A relaxed Ariarne Titmus is aiming to make the second Olympic team of her career this week as the 400m Freestyle defending champion headlines the six-day Australian Selection Trials in future Olympic-host city Brisbane.
Forty years after last hosting an Olympic selection trials, Australia’s best 750 swimmers will race off in Brisbane this week at the one and only selection event for Paris 2024. Headlining the event is reigning Olympic champion and World Record holder Ariarne Titmus, who will aim to book her spot in the Women’s 400m Freestyle, before adding the 200m Freestyle and 800m Freestyle later in the week.
Speaking to the media on the eve of the trials, Titmus reflected on the contrast between her mindset when heading into the Tokyo 2020 trials and this week’s event at the Brisbane Aquatic Centre.
“I don’t have that kind of pressure this time around; I’ve been an Olympian before, I’ve won Olympic gold, and I think the one thing I’ve taken from my last Olympics experience is that once you become an Olympic champion, you can carry this aura with you into these trials,” said Titmus.
“I know what to do. All I have to do is swim eight laps, four laps, or sixteen laps. I’m the most trained I can possibly be to do that.
“At the end of the day we’re just swimming and I just try to take everything I’ve learnt over the past three years, and all the experience I’ve gotten from international racing, really it is just another race and so I’m looking forward to ticking that box and then racing my best in six weeks’ time.”
Heading into the Tokyo trials, Titmus had achieved almost everything over the eight-lap race except an Olympic medal and world record. She was the reigning 400m Freestyle world champion, Commonwealth Games champion, short course world champion, and world record holder in the 25m pool.
Exiting the pool after her 400m Freestyle qualifying swim at the Olympic selection trials in Adelaide in 2021, a wave of emotion hit the then 20-year-old as she finally added ‘Olympian’ to her resume.
“This has been a long time coming… I didn’t really know what this would mean until it happened,” Titmus said, breaking down in tears.
“I made my first team, the team after Rio, world short course 2016, so it’s been five years on the team and I feel like I’ve done most things that being on the Australian team means, but the one thing I haven’t done is become an Olympian.”
“I remember watching Steph Rice win three gold in Beijing and that was the year I started training in squads, and to think that is going to happen, and I’m going to be an Olympian, is really exciting.”
In Tokyo Titmus then went on to emulate her childhood icon to win Australia’s first female individual gold in the pool since Rice in 2008. The Australian overtook then World Record holder Katie Ledecky over the final fifty metres in the 400m Freestyle in Tokyo to deny the American back-to-back Olympic golds.
Speaking to the media before this week’s Olympic Trials, Titmus appeared relaxed and pragmatic about the forthcoming week and a likely second Olympic Games.
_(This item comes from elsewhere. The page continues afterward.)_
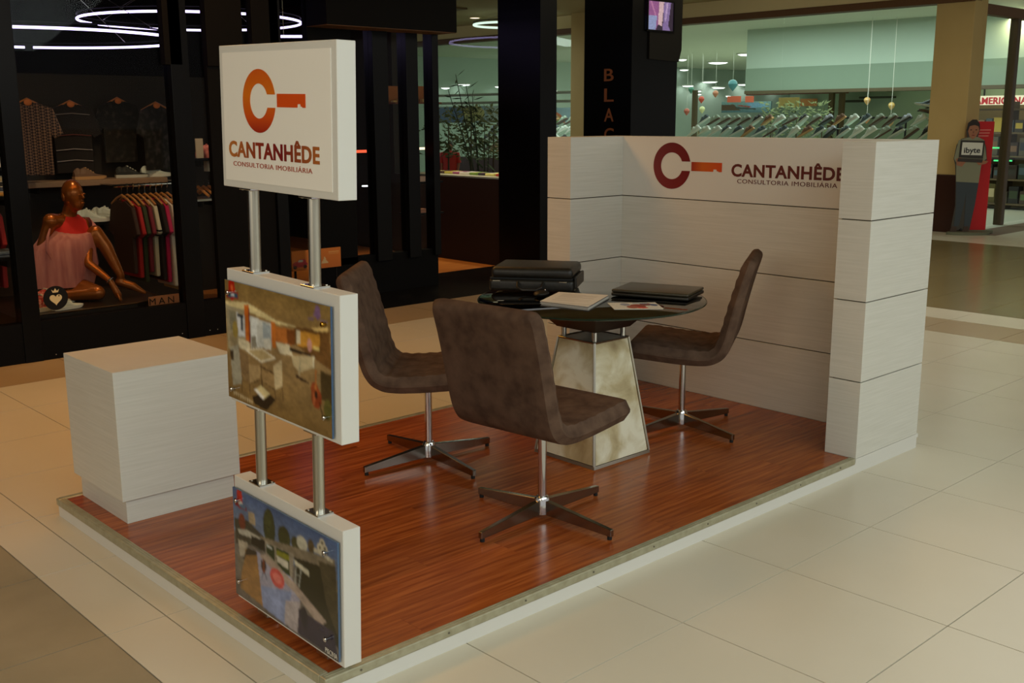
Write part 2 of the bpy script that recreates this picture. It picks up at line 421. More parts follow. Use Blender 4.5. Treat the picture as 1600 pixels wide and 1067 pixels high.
# ---- black clothes shop (left): shell
FY, RY = 5.03, 5.76
def X_at(u, v, y): return aty(u, v, y).x
b = B()
b.box((-6, 10.6, 0), (6.4, 10.8, 3.3)); b.box((-6.2, 5.03, 0), (-6, 10.8, 3.3)); b.box((-6, 5.2, 3.05), (6.4, 10.8, 3.3))
b.box((-6, FY-.02, 0), (2.98, FY+.06, .27))                       # low black plinth under the glass
b.box((-6, FY-.02, 3.0), (2.98, FY+.08, 3.45))
shop = struct(emit(b, 'wall_black_shop', 'shopdark'), 'glossy black clothes shop front with tall glass', 'wall')
def fpost(u0, u1, y, z0=0, z1=3.4, d=.09, v=300, nm='mullion', m='black'):
    x0, x1 = X_at(u0, v, y), X_at(u1, v, y); q = B(); q.box((x0, y-.03, z0), (x1, y+d, z1), .004); return emit(q, nm, m, shop, False)
fpost(12, 42, FY); fpost(277, 305, FY)
fpost(430, 447, FY)
for u0, u1 in ((250, 277.5), (317, 374), (389, 431)): fpost(u0, u1, FY, 1.98, 3.4, .05, 20, 'transom_panel', 'shopdark')
b = B(); b.box((X_at(337, 350, FY), FY-.01, .26), (X_at(431, 350, FY), FY+.04, 1.99)); emit(b, 'black_panel', 'shopdark', shop, False)
for k, u in enumerate((285, 328, 340)):
    p = aty(u, 521-(u-285)*.12, FY-.02); q = B(); q.ball((p.x, FY-.021, max(p.z, .02)), .004, 8); emit(q, 'plinth_screw', 'steel', shop, False)
q = B(); p = aty(88, 556, FY-.02); q.ball((p.x, FY-.021, .03), .004, 8); emit(q, 'plinth_screw', 'steel', shop, False)
# recessed panels beside the entrance
x_r0 = X_at(490, 300, RY); x_r1 = X_at(683, 300, RY)
b = B(); b.box((x_r0, RY, 0), (x_r1, RY+.1, .36)); b.box((x_r0, RY, 2.9), (x_r1, RY+.1, 3.45)); b.box((x_r0, RY, .3), (X_at(556, 300, RY), RY+.08, 3.0))
recess = struct(emit(b, 'wall_black_entrance', 'shopdark'), 'black panelled shop entrance beside the recessed door', 'wall')
for u0, u1 in ((583, 606), (634, 652), (674, 683.5)):
    x0, x1 = X_at(u0, 250, RY), X_at(u1, 250, RY); q = B(); q.box((x0, RY-.04, .3), (x1, RY+.1, 3.4), .004); emit(q, 'mullion', 'black', recess, False)
for u0, u1 in ((556, 583), (606, 634), (652, 674)):
    x0, x1 = X_at(u0, 250, RY), X_at(u1, 250, RY); q = B(); q.box((x0, RY+.02, .36), (x1, RY+.03, 2.9)); emit(q, 'glass_pane', 'glass_dark', recess, False)
fb = atx(714, 51, x_r1+.02)
b = B(); b.box((x_r0, fb.y, fb.z), (x_r1+.02, RY+.05, 3.45), .004); emit(b, 'fascia', 'shopdark', recess, False)
b = B(); b.box((x_r0, fb.y+.005, fb.z-.004), (x_r1+.015, RY, fb.z)); emit(b, 'fascia_soffit', 'beam', recess, False)
# diagonal glass door between the two planes, with an orange sticker
gx0, gx1 = 2.99, x_r0
def glassbox(name, p0, p1, z0, z1, m, parent=None, t=.008):
    d = (Vector(p1)-Vector(p0)).normalized(); n = Vector((-d.y, d.x))*t/2; q = B()
    P = [Vector(p0)+n, Vector(p1)+n, Vector(p1)-n, Vector(p0)-n]
    q.hexa([(p.x, p.y, z0) for p in P[::-1]]+[(p.x, p.y, z1) for p in P[::-1]]); return emit(q, name, m, parent, False)
dr = struct(glassbox('door_1', (gx0, FY+.05), (gx1, RY), .02, 3.0, 'glass_dark'), 'frameless glass door of the black clothes shop', 'door')
# panes of the front
w1 = struct(glassbox('window_1', (-3.0, FY+.03), (X_at(12, 300, FY), FY+.03), .27, 3.0, 'glass_dark'), 'shop window pane at the far left of the black shop', 'window')
w2 = struct(glassbox('window_2', (X_at(42, 300, FY), FY+.03), (X_at(277, 300, FY), FY+.03), .27, 3.0, 'glass_dark'), 'shop window pane before the seated mannequin', 'window')
w3 = struct(glassbox('window_3', (X_at(305, 300, FY), FY+.03), (X_at(430, 300, FY), FY+.03), .27, 3.0, 'glass_dark'), 'shop window pane right of the seated mannequin', 'window')
# side wall of the shop with a window onto the corridor
b = B()
b.box((6.4, 6.27, 0), (6.55, 10.8, .95)); b.box((6.4, 6.27, 3.3), (6.55, 10.8, 3.45)); b.box((6.4, 8.2, .95), (6.55, 10.8, 3.4))
side = struct(emit(b, 'wall_shop_side', 'shopbrown'), 'dark brown wall below the shop side window', 'wall')
b = B(); b.box((6.36, 5.64, 0), (6.6, 6.28, 3.45), .004); emit(b, 'black_pillar', 'black', side, False)
gp = atx(722, 200, 6.45)
for k, (y0, y1) in enumerate(((6.28, gp.y-.003), (gp.y+.003, 8.2))):
    o = struct(glassbox('window_%d' % (4+k), (6.46, y0), (6.46, y1), .95, 3.35, 'glass'), ['right pane of the window above the dark shop wall', 'left pane of the window above the dark shop wall'][k], 'window')

# ---- shoe shop (far right)
SX = 13.3
b = B(); b.box((SX, 4.36, 0), (SX+.25, 15.5, .8))
shoew = struct(emit(b, 'wall_shoe_shop', 'skirt'), 'dark granite wall below the shoe shop windows', 'wall')
b = B(); b.box((SX-.05, 4.36, 3.12), (SX+.2, 24, 3.22), .01); emit(b, 'header_beam', 'beam', shoew, False)
b = B(); b.box((SX-.02, 4.36, 3.22), (SX+.2, 24, 3.6)); emit(b, 'upper_wall', plain(232, 216, 164, .8), shoew, False)
b = B(); b.box((SX, 4.36, .8), (SX+.4, 4.9, 3.45), .01); emit(b, 'corner_column', 'column', shoew, False)
b = B(); b.box((SX-.02, 4.34, 0), (SX+.42, 4.92, .8), .006); emit(b, 'column_base', 'skirt', shoew, False)
b = B(); b.box((SX-.3, 9.9, .0), (SX+.2, 11.62, 3.45), .01); emit(b, 'wide_column', 'column', shoew, False)
b = B(); b.box((SX+.35, 4.38, 2.98), (24, 4.52, 3.12), .01); emit(b, 'side_beam', 'beam', shoew, False)
for k, (y0, y1, l) in enumerate(((4.9, 7.4, 'right shoe shop window pane'), (7.41, 9.9, 'left shoe shop window pane beside the black tower'), (11.62, 13.6, 'shoe shop window pane left of the cream column'), (13.61, 20, 'far left shoe shop window pane'))):
    struct(glassbox('window_%d' % (6+k), (SX+.1, y0), (SX+.1, y1), .8, 3.12, 'glass'), l, 'window')
pst = aty(1573, 200, 4.45)
struct(glassbox('window_10', (SX+.42, 4.45), (pst.x-.05, 4.45), .02, 2.98, 'glass'), 'side glass of the shoe shop behind the red banner', 'window')
struct(glassbox('window_11', (pst.x+.05, 4.45), (24, 4.45), .02, 2.98, 'glass'), 'side glass of the shoe shop right of the post', 'window')
b = B(); b.box((pst.x-.06, 4.39, 0), (pst.x+.06, 4.51, 3.0), .01); emit(b, 'window_post', plain(78, 62, 40, .5), shoew, False)
# interior shell
b = B(); b.box((SX+.1, 4.3, 3.3), (38, 22, 3.4)); struct(emit(b, 'ceiling_shoe_shop', plain(214, 220, 200)), 'pale ceiling inside the shoe shop', 'ceiling')
b = B(); b.box((36, 4.3, 0), (36.2, 24, 3.4)); b.box((13.5, 21.8, 0), (38, 22, 3.4)); struct(emit(b, 'wall_shoe_shop_back', 'shopwall'), 'pale green back wall inside the shoe shop', 'wall')
bk = 17.0
yk = atx(1166, 100, bk).y; zk = atx(1300, 139, bk).z
b = B(); b.box((bk, 4.5, zk), (bk+.3, yk, 3.4)); b.box((bk+.3, yk-.3, zk), (30, yk, 3.4)); hd = struct(emit(b, 'wall_bulkhead', 'shopwall'), 'pale green bulkhead hanging inside the shoe shop', 'wall')
b = B(); b.box((bk-.03, 4.5, zk-.06), (bk+.32, yk, zk)); emit(b, 'bulkhead_trim', plain(96, 84, 60), hd, False)
z2 = atx(1300, 102, bk).z
b = B(); b.box((bk-.012, 4.5, zk), (bk, yk, z2)); emit(b, 'lower_band', plain(140, 160, 142), hd, False)
b = B(); b.box((bk+2.0, 4.5, 0), (bk+2.2, yk, 3.2)); struct(emit(b, 'wall_shop_inner', plain(150, 172, 150)), 'pale inner partition behind the shoe display', 'wall')
area('shoe_shop_light', (15.2, 7.5, 3.25), (15.2, 7.5, 0), 1.2, 135, (.87, 1, .93), 6)
area('shoe_shop_light', (24, 13, 3.25), (24, 13, 0), 8, 420, (.85, 1, .88), 10)
area('shoe_shop_light', (17.45, 5.5, 3.22), (17.7, 5.6, 0.9), .25, 40, (1, .86, .5), 1.6)  # added unseen fill behind the bulkhead, brightens the goods shelves

# ================================================================== KIOSK
XW, XI, XE, YE, ZT = 2.852, 3.288, 3.432, 2.0, 1.498
PLX = 3.447
plat = thing('kiosk_platform', 'low kiosk platform floored with brown laminate and aluminium edging', 'platform')
b = B(); b.box((0.006, .006, 0), (PLX, YE-.006, HP-.012)); emit(b, 'base', 'white', plat)
b = B(); b.box((XW, 0.0, HP-.02), (PLX, .159, HP-.0012)); b.box((XI, .159, HP-.02), (PLX, YE, HP-.0012)); emit(b, 'rear_deck', 'white', plat)
e = .032
row = .128; y = e; ri = 0
while y < YE-e-.001:
    y1 = min(y+row, YE-e); x = e; first = True
    while x < XI:
        ln = (0.35+.31*(ri*3 % 4)) if first else 1.215
        x1 = min(x+ln, XI); first = False
        q = B(); q.box((x+.0004, y+.0004, HP-.012), (x1-.0004, y1-.0004, HP-.0015)); emit(q, 'laminate_plank', 'laminate', plat)
        x = x1
    y = y1; ri += 1
def edge(p0, p1, name='edge_strip'):
    q = B(); lo = (min(p0[0], p1[0]), min(p0[1], p1[1]), HP-.028); hi = (max(p0[0], p1[0]), max(p0[1], p1[1]), HP+.002); q.box(lo, hi, .004); o = emit(q, name, 'metal_edge', plat)
    q = B()
    if hi[0]-lo[0] > hi[1]-lo[1]: q.box((lo[0]+.01, lo[1]+.012, HP+.002), (hi[0], lo[1]+.016, HP+.0035)); q.box((lo[0]+.01, lo[1]+.022, HP+.002), (hi[0], lo[1]+.025, HP+.0035))
    else: q.box((lo[0]+.012, lo[1]+.01, HP+.002), (lo[0]+.016, hi[1], HP+.0035)); q.box((lo[0]+.022, lo[1]+.01, HP+.002), (lo[0]+.025, hi[1], HP+.0035))
    emit(q, 'edge_ridge', 'metal_edge', o, False)
    return o
edge((0, 0), (XW, e)); edge((0, e), (e, YE-e)); edge((0, YE-e), (XI, YE), 'rear_edge_strip')
for k in range(9):
    q = B(); q.lathe((.12+k*.325, -.001, HP-.012), [(.0035, 0), (.0035, -.0015)], 10, 'y'); emit(q, 'edge_screw', plain(95, 90, 75, .4), plat)

kw = thing('kiosk_wall', 'U-shaped pale wood-grain kiosk wall in four tiers of panels', 'partition', (XW, 0, HP))
tiers = [(HP, .433), (.433, .798), (.798, 1.159), (1.159, ZT)]
b = B(); b.box((XW+.012, .012, HP), (XE-.012, .148, ZT-.01)); b.box((XW+.012, 1.83, HP), (XE-.012, 1.985, ZT-.01)); b.box((XI+.012, .1, HP), (XE-.012, 1.9, ZT-.01)); emit(b, 'core', 'reveal', kw)
for z0, z1 in tiers:
    g = .0025
    a0, a1 = z0+(g if z0 > .1 else 0), z1-(g if z1 < 1.49 else 0)
    q = B(); q.box((XW, 0, a0), (XE, .16, a1), .0012, seg=1); emit(q, 'wing_panel', 'panel', kw)
    q = B(); q.box((XW, 1.818, a0), (XE, YE, a1), .0012, seg=1); emit(q, 'wing_panel', 'panel', kw)
    top = z1 > 1.4
    q = B(); q.box((XI, .16, a0), (XE, 1.818, a1), .0012, seg=1); emit(q, 'back_panel', 'white' if top else 'panel', kw)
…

“I think going to your first Olympic Games there is a lot of unknowns and there is a sense of naivety… but knowing what to expect now and having done it before, you can take a lot of learnings from that and put it into practice,” said Titmus.
“You can find smarter and more efficient ways to get better. I’ve learned a lot about my swimming over the past three years. I’ve grown so much as an athlete, but more so as a person, and I think that has contributed to how I’m feeling in the water and my hunger and motivation levels.
“I feel like after the last Olympics you need to have a moment to let that hunger build back up, and it’s definitely there, and I’m just really excited.”
Should Titmus do what is expected this week and qualify for the Australian team, it will set up another tantalising Women’s 400m Freestyle match-up in Paris.
Katie Ledecky, who claimed her fourth 400m Freestyle world title in 2022 in Titmus’s absence, is likely to progress through next week’s US Selection Trials, with former World Record holder Summer McIntosh and reigning world champion Erika Fairweather also in the mix.
“Winning an Olympic gold is something that you can never replicate in your life other than that one moment and it goes away quite quickly – that instant feeling,” said Titmus.
“You can feel a sense of achievement beyond the actual moment, but that initial moment is very hard to replicate in your life. I’m very motivated to feel that way I felt in Tokyo.”